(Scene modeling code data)

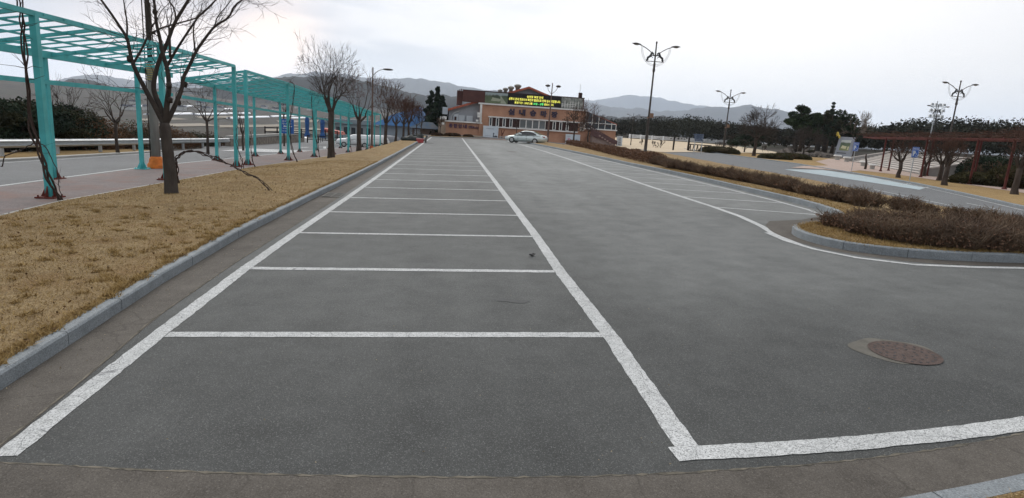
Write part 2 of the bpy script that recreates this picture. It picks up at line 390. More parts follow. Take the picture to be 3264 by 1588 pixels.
# near gutter band curving right to the entry
NE = [(-2.62, 3.45), (-2.07, 3.37), (-1.5, 3.29), (-.9, 3.23), (.24, 3.14), (1.1, 3.12), (1.8, 3.15), (2.63, 3.21), (3.65, 3.38), (5.2, 3.75), (7.5, 4.45), (11, 5.8), (16, 8)]
NK = [(-3.2, 1.5), (-2.5, 1.85), (-1.5, 2.15), (-.6, 2.3), (.6, 2.42), (1.6, 2.52), (2.3, 2.64), (3.5, 2.87), (5.15, 3.3), (7.6, 4.0), (11.1, 5.28), (16.1, 7.5)]
NE_ = smooth_path(NE); NK_ = smooth_path(NK)
def sheet2(name, A, B, dz, matl, n=60, zf=None, nx=3):
    """surface between two polylines of any direction"""
    zf = zf or g
    def par(P):
        P = [np.array(p[:2], float) for p in P]; s = np.concatenate([[0], np.cumsum([np.linalg.norm(b-a) for a, b in zip(P, P[1:])])]); s /= s[-1]; P = np.array(P)
        return lambda t: np.array([np.interp(t, s, P[:, 0]), np.interp(t, s, P[:, 1])])
    fa, fb = par(A), par(B); M = MB(); V = []
    for i in range(n+1):
        a, b = fa(i/n), fb(i/n)
        for k in range(nx+1):
            p = a+(b-a)*k/nx; V.append((p[0], p[1], zf(p[0], p[1])+dz))
    M.add(V, [(i*(nx+1)+k, i*(nx+1)+k+1, (i+1)*(nx+1)+k+1, (i+1)*(nx+1)+k) for i in range(n) for k in range(nx)])
    return M if name is None else M.build(name, matl, origin=(0, 0, 0))
M2 = sheet2(None, NK_, NE_, .0045, None, 90); M.v2 = None
o_ = len(M.v); M.v += M2.v; M.f += [tuple(i+o_ for i in f) for f in M2.f]; M.m += M2.m
struct(M.build('gutter', CONC, origin=(0, 0, 0)))
M = MB(); kerb(M, KL, 1, .135, .13)
kerb(M, [tuple(p) for p in NK_], -1, .12, .13)
# verge in front, where the photographer stands
struct(sheet2('near_verge', [(-3.4, 1.3), (-1.5, 1.98), (.6, 2.28), (1.6, 2.38), (2.34, 2.5), (3.55, 2.74), (5.25, 3.17), (7.7, 3.87), (11.2, 5.15), (16.2, 7.37)],
       [(-9, -8), (-2, -8), (2, -8), (6, -8), (9, -8), (12, -8), (16, -8), (20, -8), (24, -4), (28, 0)], .125, GRASS, 70, nx=16))
# island on the right: kerb front line, from the entry round the nose and away along the stalls
ISL = [(24, 9.6), (16, 9.0), (12.5, 8.85), (9.85, 9.02), (8.69, 9.13), (7.91, 9.38), (7.47, 9.68), (7.14, 10.05), (7.0, 10.6), (7.0, 11.15), (7.2, 11.75), (7.6, 12.15), (8.2, 12.45), (9.0, 12.95), (9.8, 13.9), (10.25, 15.2), (10.48, 17),
       (10.5, 20.4), (10.54, 22.55), (10.55, 25.6), (10.5, 28.6), (10.25, 33), (10.18, 40), (10.0, 47), (9.6, 58), (9.2, 66), (8.9, 72), (8.7, 78)]
ISLs = [ISL[0]]+[tuple(p) for p in smooth_path(ISL[1:], 2)]
kerb(M, ISLs, -1, .155, .13)
HB = [(26, 11.6)]+[Gq(*p)[:2] for p in ((2640, 588), (2576, 573), (2500, 557), (2400, 534), (2200, 492), (2000, 450), (1850, 422), (1700, 393))]; HB += [(HB[-1][0]+1.2, 72), (HB[-1][0]+1.5, 80)]  # road side of the island
kerb(M, [(26, 11.5)]+HB[1:], 1, .12, .12)
struct(M.build('kerb', GRAN, origin=(0, 0, 0)))
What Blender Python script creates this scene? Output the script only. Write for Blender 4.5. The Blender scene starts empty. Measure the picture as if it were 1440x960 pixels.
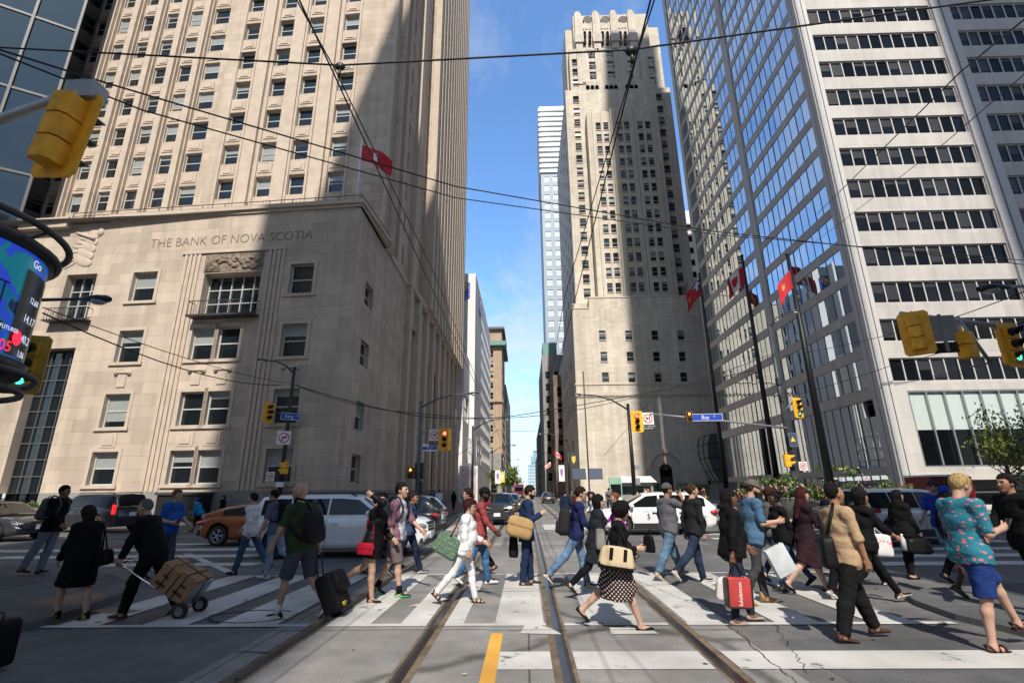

## Exercise
Print out the lines exactly, skipping any picture.

## Expected output
Write part 2 of the bpy script that recreates this picture. It picks up at line 390. More parts follow. Take the picture to be 3264 by 1588 pixels.
# near gutter band curving right to the entry
NE = [(-2.62, 3.45), (-2.07, 3.37), (-1.5, 3.29), (-.9, 3.23), (.24, 3.14), (1.1, 3.12), (1.8, 3.15), (2.63, 3.21), (3.65, 3.38), (5.2, 3.75), (7.5, 4.45), (11, 5.8), (16, 8)]
NK = [(-3.2, 1.5), (-2.5, 1.85), (-1.5, 2.15), (-.6, 2.3), (.6, 2.42), (1.6, 2.52), (2.3, 2.64), (3.5, 2.87), (5.15, 3.3), (7.6, 4.0), (11.1, 5.28), (16.1, 7.5)]
NE_ = smooth_path(NE); NK_ = smooth_path(NK)
def sheet2(name, A, B, dz, matl, n=60, zf=None, nx=3):
    """surface between two polylines of any direction"""
    zf = zf or g
    def par(P):
        P = [np.array(p[:2], float) for p in P]; s = np.concatenate([[0], np.cumsum([np.linalg.norm(b-a) for a, b in zip(P, P[1:])])]); s /= s[-1]; P = np.array(P)
        return lambda t: np.array([np.interp(t, s, P[:, 0]), np.interp(t, s, P[:, 1])])
    fa, fb = par(A), par(B); M = MB(); V = []
    for i in range(n+1):
        a, b = fa(i/n), fb(i/n)
        for k in range(nx+1):
            p = a+(b-a)*k/nx; V.append((p[0], p[1], zf(p[0], p[1])+dz))
    M.add(V, [(i*(nx+1)+k, i*(nx+1)+k+1, (i+1)*(nx+1)+k+1, (i+1)*(nx+1)+k) for i in range(n) for k in range(nx)])
    return M if name is None else M.build(name, matl, origin=(0, 0, 0))
M2 = sheet2(None, NK_, NE_, .0045, None, 90); M.v2 = None
o_ = len(M.v); M.v += M2.v; M.f += [tuple(i+o_ for i in f) for f in M2.f]; M.m += M2.m
struct(M.build('gutter', CONC, origin=(0, 0, 0)))
M = MB(); kerb(M, KL, 1, .135, .13)
kerb(M, [tuple(p) for p in NK_], -1, .12, .13)
# verge in front, where the photographer stands
struct(sheet2('near_verge', [(-3.4, 1.3), (-1.5, 1.98), (.6, 2.28), (1.6, 2.38), (2.34, 2.5), (3.55, 2.74), (5.25, 3.17), (7.7, 3.87), (11.2, 5.15), (16.2, 7.37)],
       [(-9, -8), (-2, -8), (2, -8), (6, -8), (9, -8), (12, -8), (16, -8), (20, -8), (24, -4), (28, 0)], .125, GRASS, 70, nx=16))
# island on the right: kerb front line, from the entry round the nose and away along the stalls
ISL = [(24, 9.6), (16, 9.0), (12.5, 8.85), (9.85, 9.02), (8.69, 9.13), (7.91, 9.38), (7.47, 9.68), (7.14, 10.05), (7.0, 10.6), (7.0, 11.15), (7.2, 11.75), (7.6, 12.15), (8.2, 12.45), (9.0, 12.95), (9.8, 13.9), (10.25, 15.2), (10.48, 17),
       (10.5, 20.4), (10.54, 22.55), (10.55, 25.6), (10.5, 28.6), (10.25, 33), (10.18, 40), (10.0, 47), (9.6, 58), (9.2, 66), (8.9, 72), (8.7, 78)]
ISLs = [ISL[0]]+[tuple(p) for p in smooth_path(ISL[1:], 2)]
kerb(M, ISLs, -1, .155, .13)
HB = [(26, 11.6)]+[Gq(*p)[:2] for p in ((2640, 588), (2576, 573), (2500, 557), (2400, 534), (2200, 492), (2000, 450), (1850, 422), (1700, 393))]; HB += [(HB[-1][0]+1.2, 72), (HB[-1][0]+1.5, 80)]  # road side of the island
kerb(M, [(26, 11.5)]+HB[1:], 1, .12, .12)
struct(M.build('kerb', GRAN, origin=(0, 0, 0)))
What Blender Python script creates this scene? Output the script only. Write for Blender 4.5. The Blender scene starts empty. Measure the picture as if it were 1440x960 pixels.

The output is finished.